§ **GIVEN INSTRUCTION**: Extract, without alteration, each line from the start of the listing to the line bearing "R = math.radians".

___ INFORMATION SUPPLIED ___

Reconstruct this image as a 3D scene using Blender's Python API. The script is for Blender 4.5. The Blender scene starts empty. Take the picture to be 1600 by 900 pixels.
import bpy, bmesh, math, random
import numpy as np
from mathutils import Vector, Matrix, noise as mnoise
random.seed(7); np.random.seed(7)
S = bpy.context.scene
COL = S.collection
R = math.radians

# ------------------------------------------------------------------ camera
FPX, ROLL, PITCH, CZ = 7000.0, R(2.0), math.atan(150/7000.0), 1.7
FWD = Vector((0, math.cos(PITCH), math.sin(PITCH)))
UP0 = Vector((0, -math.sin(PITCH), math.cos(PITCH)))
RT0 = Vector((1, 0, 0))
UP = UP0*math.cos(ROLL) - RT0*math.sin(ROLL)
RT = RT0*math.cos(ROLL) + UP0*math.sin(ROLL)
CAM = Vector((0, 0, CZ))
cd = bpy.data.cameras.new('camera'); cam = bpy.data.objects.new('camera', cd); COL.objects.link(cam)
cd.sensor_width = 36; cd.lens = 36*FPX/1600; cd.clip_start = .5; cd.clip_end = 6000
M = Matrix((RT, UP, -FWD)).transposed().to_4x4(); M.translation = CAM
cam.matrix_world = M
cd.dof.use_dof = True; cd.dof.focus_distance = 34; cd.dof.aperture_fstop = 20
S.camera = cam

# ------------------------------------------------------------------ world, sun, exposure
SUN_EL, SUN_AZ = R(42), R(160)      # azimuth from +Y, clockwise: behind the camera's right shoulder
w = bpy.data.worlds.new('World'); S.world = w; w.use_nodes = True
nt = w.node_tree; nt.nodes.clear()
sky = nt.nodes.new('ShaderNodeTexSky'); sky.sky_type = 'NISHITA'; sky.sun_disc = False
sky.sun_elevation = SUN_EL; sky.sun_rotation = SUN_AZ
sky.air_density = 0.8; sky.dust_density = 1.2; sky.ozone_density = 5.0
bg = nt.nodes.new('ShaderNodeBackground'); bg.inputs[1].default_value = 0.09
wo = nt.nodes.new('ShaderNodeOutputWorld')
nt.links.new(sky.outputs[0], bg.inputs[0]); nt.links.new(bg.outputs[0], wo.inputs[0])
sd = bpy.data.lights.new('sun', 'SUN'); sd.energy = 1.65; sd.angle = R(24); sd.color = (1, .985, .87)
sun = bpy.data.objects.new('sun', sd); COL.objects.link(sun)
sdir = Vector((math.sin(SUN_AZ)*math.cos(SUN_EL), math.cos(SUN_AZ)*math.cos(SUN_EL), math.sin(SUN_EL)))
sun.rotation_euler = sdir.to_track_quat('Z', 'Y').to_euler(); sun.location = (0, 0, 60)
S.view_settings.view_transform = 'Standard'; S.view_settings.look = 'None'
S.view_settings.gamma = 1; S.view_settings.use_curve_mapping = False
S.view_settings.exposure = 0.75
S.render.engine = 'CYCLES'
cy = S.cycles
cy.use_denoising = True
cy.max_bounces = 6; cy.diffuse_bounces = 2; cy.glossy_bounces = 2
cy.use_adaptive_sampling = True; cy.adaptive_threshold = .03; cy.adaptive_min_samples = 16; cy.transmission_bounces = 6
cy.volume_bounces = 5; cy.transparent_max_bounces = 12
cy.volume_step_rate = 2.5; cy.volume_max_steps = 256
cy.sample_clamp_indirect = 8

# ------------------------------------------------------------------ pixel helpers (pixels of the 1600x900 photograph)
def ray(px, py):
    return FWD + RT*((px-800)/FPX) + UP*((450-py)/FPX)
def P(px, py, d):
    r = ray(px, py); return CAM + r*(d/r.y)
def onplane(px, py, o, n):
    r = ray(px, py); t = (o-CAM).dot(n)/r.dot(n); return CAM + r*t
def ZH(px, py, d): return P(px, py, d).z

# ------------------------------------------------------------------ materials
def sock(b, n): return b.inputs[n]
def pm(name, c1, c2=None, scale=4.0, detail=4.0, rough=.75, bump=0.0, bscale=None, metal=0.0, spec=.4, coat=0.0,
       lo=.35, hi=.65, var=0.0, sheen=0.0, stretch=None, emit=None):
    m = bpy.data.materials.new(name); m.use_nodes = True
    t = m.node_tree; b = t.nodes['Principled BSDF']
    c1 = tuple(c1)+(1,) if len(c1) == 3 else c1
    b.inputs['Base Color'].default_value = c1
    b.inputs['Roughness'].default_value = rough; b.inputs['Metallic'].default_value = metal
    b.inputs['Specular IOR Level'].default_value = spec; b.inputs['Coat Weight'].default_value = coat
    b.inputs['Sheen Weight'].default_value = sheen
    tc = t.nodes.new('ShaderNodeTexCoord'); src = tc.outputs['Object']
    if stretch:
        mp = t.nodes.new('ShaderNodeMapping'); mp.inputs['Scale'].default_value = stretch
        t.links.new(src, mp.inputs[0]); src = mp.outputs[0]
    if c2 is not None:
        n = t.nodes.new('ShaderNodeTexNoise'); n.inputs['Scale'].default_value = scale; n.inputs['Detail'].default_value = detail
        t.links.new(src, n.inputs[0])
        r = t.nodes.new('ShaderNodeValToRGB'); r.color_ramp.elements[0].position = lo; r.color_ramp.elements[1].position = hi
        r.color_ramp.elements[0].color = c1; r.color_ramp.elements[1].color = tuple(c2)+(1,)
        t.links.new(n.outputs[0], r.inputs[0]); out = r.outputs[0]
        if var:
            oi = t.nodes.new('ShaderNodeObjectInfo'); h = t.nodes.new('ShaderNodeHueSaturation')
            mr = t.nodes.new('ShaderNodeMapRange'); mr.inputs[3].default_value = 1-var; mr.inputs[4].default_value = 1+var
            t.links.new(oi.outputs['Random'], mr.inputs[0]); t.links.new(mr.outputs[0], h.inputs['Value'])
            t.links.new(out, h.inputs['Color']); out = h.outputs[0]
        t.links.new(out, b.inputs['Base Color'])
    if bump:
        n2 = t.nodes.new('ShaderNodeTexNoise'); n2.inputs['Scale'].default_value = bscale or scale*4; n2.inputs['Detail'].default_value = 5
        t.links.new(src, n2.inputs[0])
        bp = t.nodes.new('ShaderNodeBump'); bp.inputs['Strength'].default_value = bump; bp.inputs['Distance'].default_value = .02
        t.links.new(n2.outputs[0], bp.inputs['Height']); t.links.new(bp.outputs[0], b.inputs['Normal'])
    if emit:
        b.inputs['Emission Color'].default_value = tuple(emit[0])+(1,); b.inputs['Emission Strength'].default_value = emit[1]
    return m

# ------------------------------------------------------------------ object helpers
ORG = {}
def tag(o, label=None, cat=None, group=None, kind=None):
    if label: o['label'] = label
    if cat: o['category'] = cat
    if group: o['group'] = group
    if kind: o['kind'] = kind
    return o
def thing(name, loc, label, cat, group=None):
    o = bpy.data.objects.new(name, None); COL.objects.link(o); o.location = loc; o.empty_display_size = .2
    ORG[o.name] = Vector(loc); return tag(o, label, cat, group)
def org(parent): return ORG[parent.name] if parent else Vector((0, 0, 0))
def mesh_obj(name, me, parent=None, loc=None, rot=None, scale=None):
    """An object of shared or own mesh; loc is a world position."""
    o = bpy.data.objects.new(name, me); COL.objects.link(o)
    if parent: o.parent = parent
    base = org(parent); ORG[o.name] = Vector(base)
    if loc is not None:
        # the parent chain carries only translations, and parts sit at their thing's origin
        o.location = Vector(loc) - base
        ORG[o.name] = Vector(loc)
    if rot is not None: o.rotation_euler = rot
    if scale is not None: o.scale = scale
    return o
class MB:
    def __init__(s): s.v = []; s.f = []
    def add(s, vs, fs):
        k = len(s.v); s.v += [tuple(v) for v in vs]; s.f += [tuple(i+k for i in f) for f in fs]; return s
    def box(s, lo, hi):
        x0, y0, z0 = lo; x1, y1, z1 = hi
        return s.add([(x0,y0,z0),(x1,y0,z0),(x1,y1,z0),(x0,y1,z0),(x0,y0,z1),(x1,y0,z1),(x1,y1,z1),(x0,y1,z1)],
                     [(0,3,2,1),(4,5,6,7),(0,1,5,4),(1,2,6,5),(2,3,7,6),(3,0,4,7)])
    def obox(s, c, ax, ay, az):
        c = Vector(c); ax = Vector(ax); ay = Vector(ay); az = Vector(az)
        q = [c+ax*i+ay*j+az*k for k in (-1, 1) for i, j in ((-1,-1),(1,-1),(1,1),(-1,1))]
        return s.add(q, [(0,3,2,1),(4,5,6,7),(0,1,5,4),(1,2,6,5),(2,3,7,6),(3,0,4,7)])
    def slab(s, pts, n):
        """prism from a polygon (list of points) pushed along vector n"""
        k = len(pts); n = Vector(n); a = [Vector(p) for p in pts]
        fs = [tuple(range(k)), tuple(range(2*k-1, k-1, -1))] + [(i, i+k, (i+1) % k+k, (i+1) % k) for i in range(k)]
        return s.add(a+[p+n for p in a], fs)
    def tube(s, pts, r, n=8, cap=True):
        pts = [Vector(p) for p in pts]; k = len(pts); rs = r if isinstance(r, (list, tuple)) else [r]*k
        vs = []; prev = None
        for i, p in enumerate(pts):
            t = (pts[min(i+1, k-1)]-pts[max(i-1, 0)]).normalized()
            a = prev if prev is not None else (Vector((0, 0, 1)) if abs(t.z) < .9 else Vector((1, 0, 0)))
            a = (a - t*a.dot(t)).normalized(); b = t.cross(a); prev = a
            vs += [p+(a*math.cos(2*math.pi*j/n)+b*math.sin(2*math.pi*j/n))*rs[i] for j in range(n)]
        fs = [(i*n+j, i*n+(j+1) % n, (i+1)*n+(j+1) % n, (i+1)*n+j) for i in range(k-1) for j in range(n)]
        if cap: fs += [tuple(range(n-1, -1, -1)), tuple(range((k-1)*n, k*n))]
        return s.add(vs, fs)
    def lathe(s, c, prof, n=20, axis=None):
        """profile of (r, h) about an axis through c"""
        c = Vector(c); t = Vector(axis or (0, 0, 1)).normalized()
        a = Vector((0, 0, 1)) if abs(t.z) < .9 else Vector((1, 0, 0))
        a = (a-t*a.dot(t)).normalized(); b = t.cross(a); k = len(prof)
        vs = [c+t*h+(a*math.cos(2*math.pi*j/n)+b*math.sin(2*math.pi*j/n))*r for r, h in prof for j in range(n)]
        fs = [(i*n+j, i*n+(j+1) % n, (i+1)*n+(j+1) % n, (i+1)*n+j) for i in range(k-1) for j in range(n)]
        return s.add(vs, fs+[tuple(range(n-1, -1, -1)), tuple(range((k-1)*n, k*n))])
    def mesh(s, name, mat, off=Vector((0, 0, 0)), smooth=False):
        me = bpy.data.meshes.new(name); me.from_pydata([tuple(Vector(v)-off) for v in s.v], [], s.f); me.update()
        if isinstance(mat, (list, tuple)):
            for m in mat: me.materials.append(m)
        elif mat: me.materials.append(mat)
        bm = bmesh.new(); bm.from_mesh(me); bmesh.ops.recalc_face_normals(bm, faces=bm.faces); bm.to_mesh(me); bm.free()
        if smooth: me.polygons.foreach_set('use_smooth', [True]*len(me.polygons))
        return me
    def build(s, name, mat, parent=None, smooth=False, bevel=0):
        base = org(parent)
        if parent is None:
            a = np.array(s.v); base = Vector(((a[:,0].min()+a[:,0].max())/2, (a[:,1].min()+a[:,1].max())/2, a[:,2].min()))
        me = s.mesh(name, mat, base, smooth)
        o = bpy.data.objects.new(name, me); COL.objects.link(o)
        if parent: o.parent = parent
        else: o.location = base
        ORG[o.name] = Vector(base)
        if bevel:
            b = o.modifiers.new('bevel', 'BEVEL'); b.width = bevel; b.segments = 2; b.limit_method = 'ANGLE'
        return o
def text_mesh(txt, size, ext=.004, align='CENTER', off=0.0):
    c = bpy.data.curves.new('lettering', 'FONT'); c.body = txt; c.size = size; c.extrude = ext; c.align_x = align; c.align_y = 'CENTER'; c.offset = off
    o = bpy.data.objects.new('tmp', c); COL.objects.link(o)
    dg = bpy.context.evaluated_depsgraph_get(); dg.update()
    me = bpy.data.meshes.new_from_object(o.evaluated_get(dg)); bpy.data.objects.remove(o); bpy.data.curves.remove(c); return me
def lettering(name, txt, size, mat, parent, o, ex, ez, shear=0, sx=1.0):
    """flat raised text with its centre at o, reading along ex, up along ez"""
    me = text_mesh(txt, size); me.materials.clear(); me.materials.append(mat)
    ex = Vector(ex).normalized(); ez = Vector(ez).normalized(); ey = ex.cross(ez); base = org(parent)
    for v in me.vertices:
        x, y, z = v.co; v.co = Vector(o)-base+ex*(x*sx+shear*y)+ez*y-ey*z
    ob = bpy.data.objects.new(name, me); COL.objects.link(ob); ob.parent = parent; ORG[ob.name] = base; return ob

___

§ **EXERCISE RESPONSE**:
Reconstruct this image as a 3D scene using Blender's Python API. The script is for Blender 4.5. The Blender scene starts empty. Take the picture to be 1600 by 900 pixels.
import bpy, bmesh, math, random
import numpy as np
from mathutils import Vector, Matrix, noise as mnoise
random.seed(7); np.random.seed(7)
S = bpy.context.scene
COL = S.collection
R = math.radians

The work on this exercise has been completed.